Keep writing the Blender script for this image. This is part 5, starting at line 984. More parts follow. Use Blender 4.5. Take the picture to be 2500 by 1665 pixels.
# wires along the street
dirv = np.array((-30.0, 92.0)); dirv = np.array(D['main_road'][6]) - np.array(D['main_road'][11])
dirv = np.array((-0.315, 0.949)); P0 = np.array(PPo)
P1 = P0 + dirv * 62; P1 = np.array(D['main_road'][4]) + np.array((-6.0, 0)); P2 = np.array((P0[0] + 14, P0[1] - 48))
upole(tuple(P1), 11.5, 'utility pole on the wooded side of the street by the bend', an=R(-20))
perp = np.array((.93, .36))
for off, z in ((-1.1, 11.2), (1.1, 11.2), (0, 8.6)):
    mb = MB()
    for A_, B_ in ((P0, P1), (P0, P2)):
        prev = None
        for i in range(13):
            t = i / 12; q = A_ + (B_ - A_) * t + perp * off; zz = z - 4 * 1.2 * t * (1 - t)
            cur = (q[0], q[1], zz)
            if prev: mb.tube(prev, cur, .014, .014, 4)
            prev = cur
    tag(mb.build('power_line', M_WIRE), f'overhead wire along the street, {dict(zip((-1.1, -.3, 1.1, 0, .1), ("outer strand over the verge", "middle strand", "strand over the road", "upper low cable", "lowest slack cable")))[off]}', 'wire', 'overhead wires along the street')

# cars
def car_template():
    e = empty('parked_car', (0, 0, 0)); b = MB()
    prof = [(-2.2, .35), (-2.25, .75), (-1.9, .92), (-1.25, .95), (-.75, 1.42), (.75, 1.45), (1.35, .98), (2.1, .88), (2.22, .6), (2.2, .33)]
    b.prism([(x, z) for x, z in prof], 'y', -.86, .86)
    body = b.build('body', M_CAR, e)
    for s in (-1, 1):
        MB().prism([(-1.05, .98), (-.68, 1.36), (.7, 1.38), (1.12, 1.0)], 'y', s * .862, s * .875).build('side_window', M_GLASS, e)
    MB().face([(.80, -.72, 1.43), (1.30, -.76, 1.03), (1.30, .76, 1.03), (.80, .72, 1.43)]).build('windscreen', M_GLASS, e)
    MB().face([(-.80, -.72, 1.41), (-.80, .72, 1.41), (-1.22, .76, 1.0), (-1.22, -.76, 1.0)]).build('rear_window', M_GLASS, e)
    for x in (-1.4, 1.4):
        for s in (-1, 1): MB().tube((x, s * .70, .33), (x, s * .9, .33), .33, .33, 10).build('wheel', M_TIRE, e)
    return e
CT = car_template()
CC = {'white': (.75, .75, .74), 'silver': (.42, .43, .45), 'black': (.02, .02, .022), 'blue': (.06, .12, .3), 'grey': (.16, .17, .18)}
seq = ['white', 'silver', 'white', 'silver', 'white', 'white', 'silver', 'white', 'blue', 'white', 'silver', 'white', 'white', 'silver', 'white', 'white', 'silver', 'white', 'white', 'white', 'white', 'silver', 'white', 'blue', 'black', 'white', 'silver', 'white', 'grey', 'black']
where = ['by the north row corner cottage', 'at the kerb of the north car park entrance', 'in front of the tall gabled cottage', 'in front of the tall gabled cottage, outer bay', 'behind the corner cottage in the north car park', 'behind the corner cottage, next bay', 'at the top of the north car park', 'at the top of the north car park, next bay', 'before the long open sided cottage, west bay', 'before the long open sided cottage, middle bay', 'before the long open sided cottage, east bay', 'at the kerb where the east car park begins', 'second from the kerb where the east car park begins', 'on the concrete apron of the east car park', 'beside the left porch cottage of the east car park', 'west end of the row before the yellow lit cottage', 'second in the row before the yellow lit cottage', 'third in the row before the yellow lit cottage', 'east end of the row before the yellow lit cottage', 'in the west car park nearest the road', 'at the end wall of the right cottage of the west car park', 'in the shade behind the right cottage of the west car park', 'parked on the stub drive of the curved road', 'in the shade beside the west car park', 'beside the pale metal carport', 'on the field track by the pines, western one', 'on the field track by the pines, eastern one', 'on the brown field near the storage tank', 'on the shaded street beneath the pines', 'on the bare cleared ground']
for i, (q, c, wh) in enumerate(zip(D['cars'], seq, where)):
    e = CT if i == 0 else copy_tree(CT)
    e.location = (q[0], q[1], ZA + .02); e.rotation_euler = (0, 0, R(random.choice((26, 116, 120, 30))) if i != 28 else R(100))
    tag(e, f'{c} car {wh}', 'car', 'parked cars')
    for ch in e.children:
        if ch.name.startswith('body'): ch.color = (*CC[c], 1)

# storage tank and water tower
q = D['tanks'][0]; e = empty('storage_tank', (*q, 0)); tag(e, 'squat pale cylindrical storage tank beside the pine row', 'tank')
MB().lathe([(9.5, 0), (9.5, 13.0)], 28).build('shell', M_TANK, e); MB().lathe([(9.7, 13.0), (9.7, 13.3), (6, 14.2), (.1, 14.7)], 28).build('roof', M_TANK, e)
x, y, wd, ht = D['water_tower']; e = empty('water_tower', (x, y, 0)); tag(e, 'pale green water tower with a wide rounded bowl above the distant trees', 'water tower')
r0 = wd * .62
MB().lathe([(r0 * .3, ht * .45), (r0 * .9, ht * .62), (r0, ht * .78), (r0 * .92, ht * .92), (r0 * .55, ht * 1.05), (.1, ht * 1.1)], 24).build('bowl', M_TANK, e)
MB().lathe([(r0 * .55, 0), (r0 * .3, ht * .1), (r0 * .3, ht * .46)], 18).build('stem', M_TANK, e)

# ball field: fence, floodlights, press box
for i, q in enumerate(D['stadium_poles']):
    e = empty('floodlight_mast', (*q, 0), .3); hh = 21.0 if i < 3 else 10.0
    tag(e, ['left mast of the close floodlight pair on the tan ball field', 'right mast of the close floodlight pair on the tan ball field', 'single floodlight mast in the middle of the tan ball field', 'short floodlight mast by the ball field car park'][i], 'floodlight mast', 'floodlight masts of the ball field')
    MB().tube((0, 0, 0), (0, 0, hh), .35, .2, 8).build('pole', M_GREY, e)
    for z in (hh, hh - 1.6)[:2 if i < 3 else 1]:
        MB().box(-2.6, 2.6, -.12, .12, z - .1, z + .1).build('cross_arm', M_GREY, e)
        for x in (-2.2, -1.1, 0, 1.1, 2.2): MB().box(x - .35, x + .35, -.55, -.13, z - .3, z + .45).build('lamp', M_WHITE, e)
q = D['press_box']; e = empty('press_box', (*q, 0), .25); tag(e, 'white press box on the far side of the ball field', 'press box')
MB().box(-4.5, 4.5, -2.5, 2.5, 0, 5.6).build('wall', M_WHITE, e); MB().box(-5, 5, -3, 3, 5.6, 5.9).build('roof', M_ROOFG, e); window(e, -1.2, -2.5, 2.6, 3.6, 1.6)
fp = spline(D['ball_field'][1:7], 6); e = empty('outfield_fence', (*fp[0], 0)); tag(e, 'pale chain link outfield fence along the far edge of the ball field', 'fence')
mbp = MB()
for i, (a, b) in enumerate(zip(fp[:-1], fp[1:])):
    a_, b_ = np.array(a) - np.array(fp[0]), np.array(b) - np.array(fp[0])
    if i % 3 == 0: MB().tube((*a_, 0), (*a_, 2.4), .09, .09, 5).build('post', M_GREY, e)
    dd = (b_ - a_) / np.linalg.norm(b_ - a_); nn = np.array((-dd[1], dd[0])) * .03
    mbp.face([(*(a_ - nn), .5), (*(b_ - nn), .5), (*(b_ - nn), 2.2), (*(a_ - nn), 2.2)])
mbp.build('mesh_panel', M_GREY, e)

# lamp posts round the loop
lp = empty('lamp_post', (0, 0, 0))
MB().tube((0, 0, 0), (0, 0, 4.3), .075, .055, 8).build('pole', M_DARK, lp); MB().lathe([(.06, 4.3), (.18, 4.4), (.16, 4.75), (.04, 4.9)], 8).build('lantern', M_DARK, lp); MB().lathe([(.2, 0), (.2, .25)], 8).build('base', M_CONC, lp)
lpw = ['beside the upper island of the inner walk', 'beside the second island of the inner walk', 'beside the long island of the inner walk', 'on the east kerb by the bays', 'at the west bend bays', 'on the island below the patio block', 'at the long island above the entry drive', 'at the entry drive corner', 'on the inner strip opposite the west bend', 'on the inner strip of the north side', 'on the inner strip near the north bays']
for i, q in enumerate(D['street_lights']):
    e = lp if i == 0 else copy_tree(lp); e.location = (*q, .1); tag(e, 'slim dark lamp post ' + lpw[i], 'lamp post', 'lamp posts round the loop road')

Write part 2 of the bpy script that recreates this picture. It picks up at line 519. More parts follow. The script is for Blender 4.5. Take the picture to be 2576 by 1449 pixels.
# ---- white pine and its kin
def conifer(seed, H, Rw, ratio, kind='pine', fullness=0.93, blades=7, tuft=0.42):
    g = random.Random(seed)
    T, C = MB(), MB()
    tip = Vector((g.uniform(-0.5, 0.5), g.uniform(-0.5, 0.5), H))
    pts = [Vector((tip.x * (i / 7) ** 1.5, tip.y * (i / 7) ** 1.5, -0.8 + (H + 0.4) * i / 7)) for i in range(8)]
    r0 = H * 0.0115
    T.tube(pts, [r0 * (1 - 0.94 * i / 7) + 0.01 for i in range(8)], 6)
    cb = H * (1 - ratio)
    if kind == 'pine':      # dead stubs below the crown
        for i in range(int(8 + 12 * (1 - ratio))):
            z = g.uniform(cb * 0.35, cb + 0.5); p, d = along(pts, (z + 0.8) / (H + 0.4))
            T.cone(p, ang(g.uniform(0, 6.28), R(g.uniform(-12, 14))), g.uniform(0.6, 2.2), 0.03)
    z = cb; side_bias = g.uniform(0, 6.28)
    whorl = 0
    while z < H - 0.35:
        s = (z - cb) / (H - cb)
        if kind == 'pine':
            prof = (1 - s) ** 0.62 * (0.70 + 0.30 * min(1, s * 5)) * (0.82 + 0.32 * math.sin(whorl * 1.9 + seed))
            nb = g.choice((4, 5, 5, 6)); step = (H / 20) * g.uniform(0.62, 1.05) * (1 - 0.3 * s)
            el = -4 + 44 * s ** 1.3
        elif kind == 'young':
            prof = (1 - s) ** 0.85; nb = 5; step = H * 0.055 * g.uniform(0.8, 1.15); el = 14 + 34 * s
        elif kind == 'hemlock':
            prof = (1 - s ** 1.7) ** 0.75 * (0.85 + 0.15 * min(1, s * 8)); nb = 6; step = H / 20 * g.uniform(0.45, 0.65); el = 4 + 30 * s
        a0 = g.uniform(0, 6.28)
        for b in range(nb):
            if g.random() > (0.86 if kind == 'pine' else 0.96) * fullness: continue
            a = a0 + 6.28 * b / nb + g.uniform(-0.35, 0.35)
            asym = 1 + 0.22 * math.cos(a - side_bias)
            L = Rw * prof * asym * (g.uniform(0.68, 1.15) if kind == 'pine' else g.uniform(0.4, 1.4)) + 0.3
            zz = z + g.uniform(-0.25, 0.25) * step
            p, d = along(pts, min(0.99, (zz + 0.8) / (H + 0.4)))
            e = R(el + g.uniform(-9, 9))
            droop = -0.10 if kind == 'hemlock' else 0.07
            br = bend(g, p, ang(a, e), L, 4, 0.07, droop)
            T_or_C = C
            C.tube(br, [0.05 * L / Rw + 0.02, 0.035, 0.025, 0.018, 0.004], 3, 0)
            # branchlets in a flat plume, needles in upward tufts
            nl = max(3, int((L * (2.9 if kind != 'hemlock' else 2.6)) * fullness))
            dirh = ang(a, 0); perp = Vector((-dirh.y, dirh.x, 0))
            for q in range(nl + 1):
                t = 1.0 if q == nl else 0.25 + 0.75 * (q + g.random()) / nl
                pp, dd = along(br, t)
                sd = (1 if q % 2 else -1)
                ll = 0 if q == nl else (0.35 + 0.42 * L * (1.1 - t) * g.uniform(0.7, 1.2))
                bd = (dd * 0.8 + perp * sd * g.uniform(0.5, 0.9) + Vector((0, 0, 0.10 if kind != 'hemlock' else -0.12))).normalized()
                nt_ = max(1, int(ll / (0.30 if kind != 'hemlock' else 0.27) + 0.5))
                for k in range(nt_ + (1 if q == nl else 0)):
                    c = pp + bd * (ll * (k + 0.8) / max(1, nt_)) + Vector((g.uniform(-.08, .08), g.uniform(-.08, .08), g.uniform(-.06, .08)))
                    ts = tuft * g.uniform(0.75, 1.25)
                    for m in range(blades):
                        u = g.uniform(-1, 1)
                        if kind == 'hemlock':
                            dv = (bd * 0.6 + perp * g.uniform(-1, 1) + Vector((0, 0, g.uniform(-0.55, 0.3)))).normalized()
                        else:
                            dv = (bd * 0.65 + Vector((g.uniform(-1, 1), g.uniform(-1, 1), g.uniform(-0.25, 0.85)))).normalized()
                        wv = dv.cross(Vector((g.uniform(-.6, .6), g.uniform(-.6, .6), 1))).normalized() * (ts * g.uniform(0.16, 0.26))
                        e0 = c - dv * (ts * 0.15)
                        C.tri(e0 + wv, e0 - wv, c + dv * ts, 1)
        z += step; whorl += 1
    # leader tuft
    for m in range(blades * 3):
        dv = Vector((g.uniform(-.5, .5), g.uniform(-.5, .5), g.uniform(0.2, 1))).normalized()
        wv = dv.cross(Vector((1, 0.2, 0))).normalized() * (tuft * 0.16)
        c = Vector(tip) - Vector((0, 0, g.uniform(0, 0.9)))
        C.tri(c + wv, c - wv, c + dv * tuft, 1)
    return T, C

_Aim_
Scan the listing above for the word "More" and copy every line that holds it.

_Answer below_
Keep writing the Blender script for this image. This is part 5, starting at line 984. More parts follow. Use Blender 4.5. Take the picture to be 2500 by 1665 pixels.
Write part 2 of the bpy script that recreates this picture. It picks up at line 519. More parts follow. The script is for Blender 4.5. Take the picture to be 2576 by 1449 pixels.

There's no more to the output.